Friday, May 28, 2010

My Vitini


So this is my way of trying to make drinking my vitamin shake more interesting. Instead of choking down my vitamins I prentended I was drinking something fun, it helped that it was pink of course. As much as I hate taking this healthy grossness, I have to admit that Reliv* is magical. I had stopped taking it for a while and got a cold, so I decided I better start taking it again. After three days my cold was gone!! And if you are wondering why my baby is such a genius at only two and a half months it could very well be connected to the fact that I drank (sometimes gagged) this stuff the entire time I was pregnant. Go figure ...
*Disclaimer: I do not sell Reliv and never will but have certainly benefited from the product.

Tuesday, May 18, 2010

Dear Market Basket


Dear Market Basket -

I used to refuse to shop at your stores because I was a snob but now that I am an adult with a little baby I can't resist the charm of your oh so cheap prices. You have started to offer natural and organic products, which for me was also a huge selling point. I still hate how crowded you are no matter what day of the week I shop, but I guess when you offer such a discount you insure that you will always be busy. Overall I have become somewhat satisfied with your store but can you please stop giving me so many plastic bags??? Does a bottle of ketchup really need its own bag? I know, I know, I should be brining my own resuable bags but for some reason I keep forgetting them in my closet. I have a great idea for you though, if you made me bring my own bags and didn't offer any at your store it would force me to remember and probably save you money allowing you to lower you prices even further and gain even more business. So what do you say? Can you help me to be responsible by being responsible?

Thank you ever so much,
Leah

Monday, May 17, 2010

Change Will Do You Good


I have never done well with BIG change. I like certainty, but at the same time I am frustrated if I get stuck in a rut so really I don't mind the small changes, just the life changes.
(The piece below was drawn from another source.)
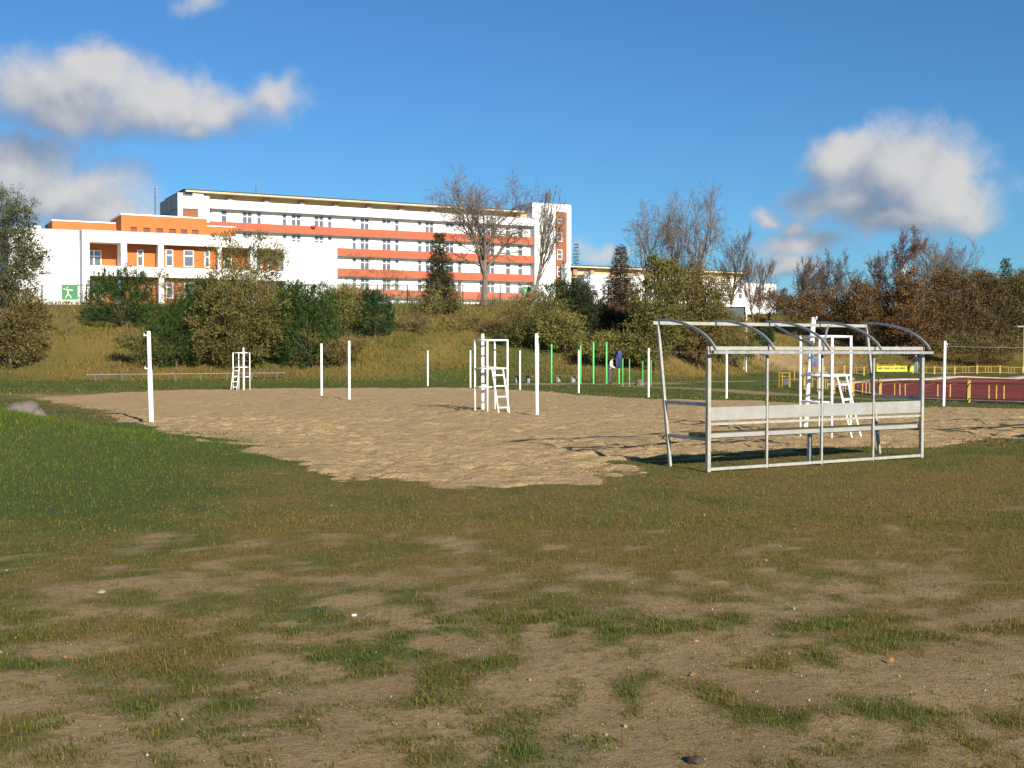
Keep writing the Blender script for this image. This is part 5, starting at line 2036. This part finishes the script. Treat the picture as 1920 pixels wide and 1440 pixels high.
def pine(name, label, base, blobs, seed, shoots=1300, cols=PINE, spikes=(), ln=0.42):
    p = place(*base)
    g = np.random.default_rng(seed)
    C0, U, R = blob_pts(g, blobs, p.y, int(shoots * 1.3), 0.55)
    C0 = C0[C0[:, 2] > terr(C0[:, 0], C0[:, 1]) + 0.05]
    n = len(C0)
    ctr = C0.mean(0)
    U = C0 - (ctr + np.array([0, 0, -1.0])); U /= np.linalg.norm(U, axis=1, keepdims=True)
    D = U * 0.7 + np.array([0, 0, 0.75]) + g.normal(0, 0.28, (n, 3))
    parts = [needles(C0, D, ln * g.uniform(0.6, 1.3, n).repeat(10), 0.046, 0.22, 10, cols, g)]
    sc = p.y / FPX
    for sx, sy, hpx in spikes:
        k = 16
        q = np.stack([np.full(k, (sx - CX) * sc), np.full(k, p.y), CAMZ + (656 - sy - np.linspace(-hpx * 0.6, hpx, k)) * sc], 1) + g.normal(0, 0.07, (k, 3))
        parts.append(needles(q, np.tile([0, 0, 1.0], (k, 1)) + g.normal(0, 0.3, (k, 3)), np.full(k * 14, 0.35), 0.045, 0.22, 14, cols, g))
    V, F, C = merge(parts)
    o = thing(name, label, 'shrub', p, 0, TREES)
    off = np.array(p)
    Vt, Ft = tubes(limbs(np.array(p), C0, g, 22, 0.09, 0.35))
    link('trunk', mesh_np('trunk', Vt - off, Ft, None, True), M['bark_brown'], o)
    link('crown', mesh_np('crown', V - off, F, C), M['needle'], o)
    return o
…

I become so afraid of what will happen and struggle with letting go of what is/was. So deciding to have a baby was not an instantaneous decision or an easy one. I knew it was something I wanted but I struggled with the hows and whens. It seemed so overwhelming and I was very comfortable where I was at, just Jeremy and I. I over analyzed everything and weighed out every little detail until one day I just let go ... As I write I am sitting here holding the most precious change I have ever experienced, she is beautiful, she is perfect, she is mine! I can't imagine my life without her. She is by far the best and the biggest change in my life and I couldn't be happier.